Saint Paul's Cathedral

London, United Kingdom

Background

A cathedral dedicated to the Apostle Paul has existed in London since 604 AD. The medieval cathedral was destroyed in the Great Fire of 1666. One of the most iconic structures in London today is the English Baroque cathedral designed by Sir Christopher Wren between 1675 and 1710 during the period of reconstruction after the Great Fire caused the transformation of London’s cityscape. St. Paul’s Cathedral remained the tallest building in London from its completion until 1962, and continues to be one of the largest and highest cathedral domes in the world. Beyond its architectural landmark status, St.
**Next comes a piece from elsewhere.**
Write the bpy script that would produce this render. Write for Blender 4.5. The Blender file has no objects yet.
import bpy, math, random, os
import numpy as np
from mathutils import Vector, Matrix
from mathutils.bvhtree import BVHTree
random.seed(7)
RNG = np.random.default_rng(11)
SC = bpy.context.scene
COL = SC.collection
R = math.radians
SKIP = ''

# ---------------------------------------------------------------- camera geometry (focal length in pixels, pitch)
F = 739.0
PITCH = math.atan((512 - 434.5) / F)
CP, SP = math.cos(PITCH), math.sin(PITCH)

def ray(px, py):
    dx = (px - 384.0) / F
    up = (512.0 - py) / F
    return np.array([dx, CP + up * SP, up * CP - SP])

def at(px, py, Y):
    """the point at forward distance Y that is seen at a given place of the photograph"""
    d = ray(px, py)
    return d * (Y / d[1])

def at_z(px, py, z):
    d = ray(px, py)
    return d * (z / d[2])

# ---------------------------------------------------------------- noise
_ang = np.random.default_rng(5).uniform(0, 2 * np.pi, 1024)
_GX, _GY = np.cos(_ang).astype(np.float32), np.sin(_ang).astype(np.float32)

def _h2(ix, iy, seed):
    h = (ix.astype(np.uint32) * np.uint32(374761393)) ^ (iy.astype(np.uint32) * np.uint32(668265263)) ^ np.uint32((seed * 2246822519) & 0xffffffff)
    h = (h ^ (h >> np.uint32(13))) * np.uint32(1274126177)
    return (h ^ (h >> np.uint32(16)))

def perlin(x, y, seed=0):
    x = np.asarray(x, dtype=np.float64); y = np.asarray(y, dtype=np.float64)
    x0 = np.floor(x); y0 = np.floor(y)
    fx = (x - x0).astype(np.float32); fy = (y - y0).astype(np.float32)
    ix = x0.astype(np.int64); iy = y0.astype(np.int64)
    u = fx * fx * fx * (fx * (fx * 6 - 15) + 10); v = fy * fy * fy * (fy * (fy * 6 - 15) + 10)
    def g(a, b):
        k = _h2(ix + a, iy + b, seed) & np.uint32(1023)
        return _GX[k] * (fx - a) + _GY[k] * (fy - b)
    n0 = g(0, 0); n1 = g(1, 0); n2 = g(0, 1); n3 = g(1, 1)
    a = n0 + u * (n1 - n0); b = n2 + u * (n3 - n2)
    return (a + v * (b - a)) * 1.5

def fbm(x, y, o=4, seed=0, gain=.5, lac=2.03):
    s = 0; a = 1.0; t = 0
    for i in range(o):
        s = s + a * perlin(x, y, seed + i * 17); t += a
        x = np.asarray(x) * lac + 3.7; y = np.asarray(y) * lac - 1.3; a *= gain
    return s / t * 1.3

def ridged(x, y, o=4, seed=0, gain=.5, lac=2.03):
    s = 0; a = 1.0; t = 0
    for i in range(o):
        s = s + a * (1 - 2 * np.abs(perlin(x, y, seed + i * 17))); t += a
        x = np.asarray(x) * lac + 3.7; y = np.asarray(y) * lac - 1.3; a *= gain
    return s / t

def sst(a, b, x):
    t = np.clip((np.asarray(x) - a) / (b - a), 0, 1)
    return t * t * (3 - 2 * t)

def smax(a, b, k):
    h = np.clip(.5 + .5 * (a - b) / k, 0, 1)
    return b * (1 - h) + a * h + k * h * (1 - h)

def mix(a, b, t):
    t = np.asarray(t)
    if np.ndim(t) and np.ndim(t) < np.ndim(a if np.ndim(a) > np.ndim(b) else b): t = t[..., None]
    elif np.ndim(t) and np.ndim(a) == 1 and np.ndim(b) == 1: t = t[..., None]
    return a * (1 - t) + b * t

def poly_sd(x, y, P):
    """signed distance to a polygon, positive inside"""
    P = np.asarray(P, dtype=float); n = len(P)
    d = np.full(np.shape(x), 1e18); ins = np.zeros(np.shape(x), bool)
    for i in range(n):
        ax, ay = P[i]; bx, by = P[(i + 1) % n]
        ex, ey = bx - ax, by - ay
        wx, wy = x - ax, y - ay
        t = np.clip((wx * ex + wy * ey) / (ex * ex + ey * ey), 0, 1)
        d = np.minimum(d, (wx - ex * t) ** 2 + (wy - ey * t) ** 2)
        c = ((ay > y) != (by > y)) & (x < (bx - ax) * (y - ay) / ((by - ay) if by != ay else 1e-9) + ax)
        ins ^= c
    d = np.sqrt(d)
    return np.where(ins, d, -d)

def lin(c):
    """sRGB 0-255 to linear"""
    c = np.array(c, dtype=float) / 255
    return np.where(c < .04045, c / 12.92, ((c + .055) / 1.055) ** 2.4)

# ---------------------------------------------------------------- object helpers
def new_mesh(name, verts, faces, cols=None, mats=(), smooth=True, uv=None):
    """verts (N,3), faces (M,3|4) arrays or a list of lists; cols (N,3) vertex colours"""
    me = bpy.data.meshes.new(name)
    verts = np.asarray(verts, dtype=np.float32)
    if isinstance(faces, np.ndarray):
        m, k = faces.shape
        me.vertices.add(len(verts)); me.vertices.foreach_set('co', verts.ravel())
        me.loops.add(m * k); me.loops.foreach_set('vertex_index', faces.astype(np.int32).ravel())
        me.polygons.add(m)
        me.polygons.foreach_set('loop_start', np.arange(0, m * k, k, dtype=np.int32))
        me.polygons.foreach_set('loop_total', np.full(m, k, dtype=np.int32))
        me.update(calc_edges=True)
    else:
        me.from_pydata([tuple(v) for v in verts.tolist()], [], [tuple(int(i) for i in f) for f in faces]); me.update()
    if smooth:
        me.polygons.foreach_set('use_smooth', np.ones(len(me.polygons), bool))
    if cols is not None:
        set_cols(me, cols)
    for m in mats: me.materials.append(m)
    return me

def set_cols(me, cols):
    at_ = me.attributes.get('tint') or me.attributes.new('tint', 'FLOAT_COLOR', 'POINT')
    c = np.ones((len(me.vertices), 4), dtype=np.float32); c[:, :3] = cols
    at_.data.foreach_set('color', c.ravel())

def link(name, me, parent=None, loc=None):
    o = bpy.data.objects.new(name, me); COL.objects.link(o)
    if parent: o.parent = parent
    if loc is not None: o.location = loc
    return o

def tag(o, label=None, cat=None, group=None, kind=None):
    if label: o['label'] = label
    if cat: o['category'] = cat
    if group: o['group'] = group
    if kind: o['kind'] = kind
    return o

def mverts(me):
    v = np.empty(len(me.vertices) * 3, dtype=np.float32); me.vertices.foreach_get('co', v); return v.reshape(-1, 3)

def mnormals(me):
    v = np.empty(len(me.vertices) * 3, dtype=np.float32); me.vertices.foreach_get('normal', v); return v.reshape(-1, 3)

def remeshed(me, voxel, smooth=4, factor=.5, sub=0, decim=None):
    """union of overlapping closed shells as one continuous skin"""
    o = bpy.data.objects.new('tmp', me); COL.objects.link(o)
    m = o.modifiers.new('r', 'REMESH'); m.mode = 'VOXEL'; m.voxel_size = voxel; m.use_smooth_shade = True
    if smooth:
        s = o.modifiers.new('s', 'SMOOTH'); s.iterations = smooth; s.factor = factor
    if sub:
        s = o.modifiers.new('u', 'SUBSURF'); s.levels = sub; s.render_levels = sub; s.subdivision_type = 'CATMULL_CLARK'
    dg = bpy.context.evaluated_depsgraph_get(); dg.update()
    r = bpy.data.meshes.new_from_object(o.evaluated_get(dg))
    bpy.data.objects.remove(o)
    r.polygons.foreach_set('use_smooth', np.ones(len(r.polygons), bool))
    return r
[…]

Paul’s Cathedral serves as the Anglican Episcopal see in London and thus has figured prominently in many major cultural and religious events, from the funerals of Lord Nelson and Winston Churchill to the marriage of Prince Charles and Diana Spencer.
In 2000, the Dean and Chapter of St.Paul’s Cathedral inaugurated a £40m fundraising campaign to restore the interior and exterior of the cathedral and ensure accessibility for all visitors. The first phase of the program—the cleaning and repair of the structure—was completed in 2008 and celebrated the 300th anniversary of the laying of the cathedral’s final stone.

How We Helped

In 2007, WMF contributed to St. Paul’s visitor improvement plans through its Sustainable Tourism partnership with American Express Partners in Preservation program. A key feature of this award is the presentation to the public of areas that were not previously accessible to public, including the display of historical artifacts, including Wren’s Great Model and stones recovered from the medieval cathedral housed in a lapidarium. This is part of a broader sustainable tourism management plan for the entire cathedral that will aid conservation by alleviating congestion in certain parts of the church. A central component of this project is the lessening of crowding at the west end of the nave—the main point of entry—and to divert traffic to the crypt and triforium, where new educational and interpretive displays can be found.

Why It Matters

St. Paul’s is one of the most iconic sites in London as well as one of its top tourist attractions. The implementation of a sustainable tourism management plan improves visitors’ experiences while lessening the damage that can be caused from heavy visitor traffic to a limited portion of the interior. When the proposed changes are complete, St. Paul’s will have the ability to present a broader range of themes to the public allowing visitors to understand the importance of St. Paul’s over time. New technology employed in the visitor centre and the new areas open to the public will provide a richer experience, as well as reduce the concentration of crowds by allowing improved movement throughout the building. Mindful that St. Paul’s remains a place of worship, it also assures that sacred nature of the space is preserved by creating visitor facilities in the crypt.